Eventually I crossed the finish line 3rd in my AG and 10th overall.  Earned my slot to Worlds.  Ate ice cream.

At first what felt like disappointment turned into an odd sense of accomplishment.  3rd in AG – that’s where I expected to be.  But 10th overall – that was surprising.  I looked at the names of the athletes ahead of me and I felt proud to be up there.  Forget overall time (and as a guy in transition the day before when racking my bike insightfully said to me – this isn’t a PR course – oh to be so wise …), to be 41 years old and still ‘in the mix’ as they say, I’m proud of that.  This much work to do but I finally let myself feel satisfaction.
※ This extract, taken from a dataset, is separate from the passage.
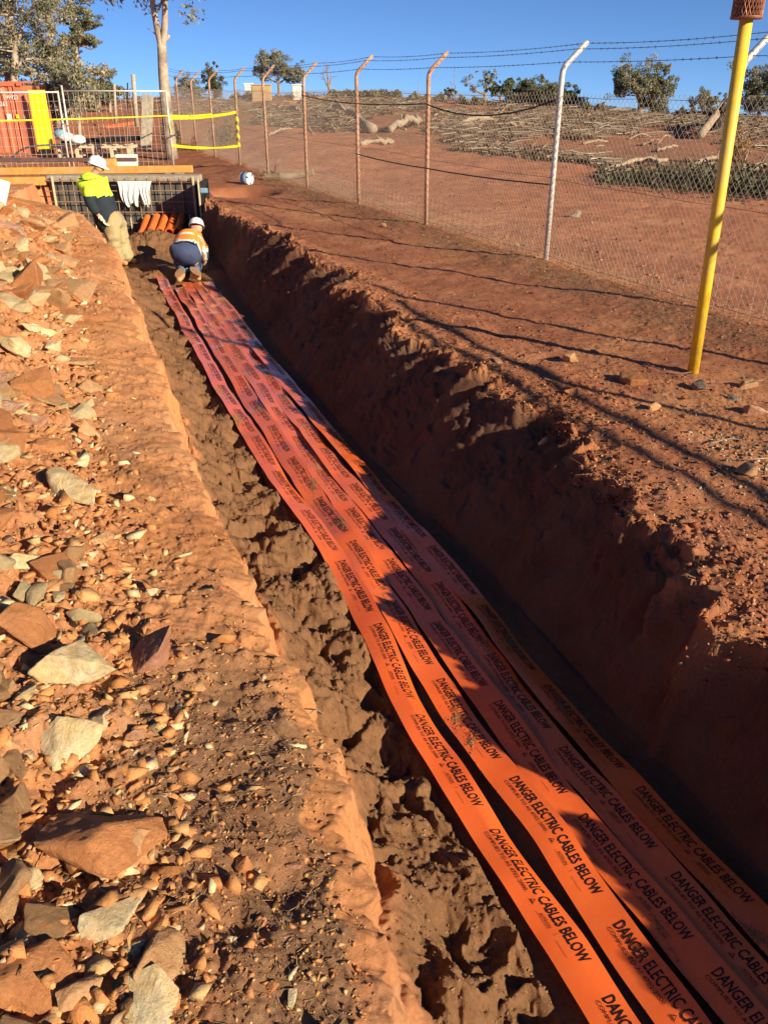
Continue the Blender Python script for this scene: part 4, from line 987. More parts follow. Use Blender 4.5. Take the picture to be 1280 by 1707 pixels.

So to answer my athlete’s question: that is how you race without confidence.  You simply put yourself on the start line  and set yourself in motion.  Along the way, you control what you can – pacing, knowledge of the course, managing the conditions, executing proper fueling and once the race starts – you race.  Above all, you don’t think about it.  You go through the motions of racing.  While confidence certainly helps en route to the finish line – you don’t need it as much as you need to manage all of the other things that make a bigger difference (like fueling, hydrating and – RACING).  The biggest challenge in racing long course is getting caught up in your head.  Box it up before the race start and think about the process.  Process, process, process.  What do I need to do now.  What do I need to do next.

It’s that simple but as we know –  never easy.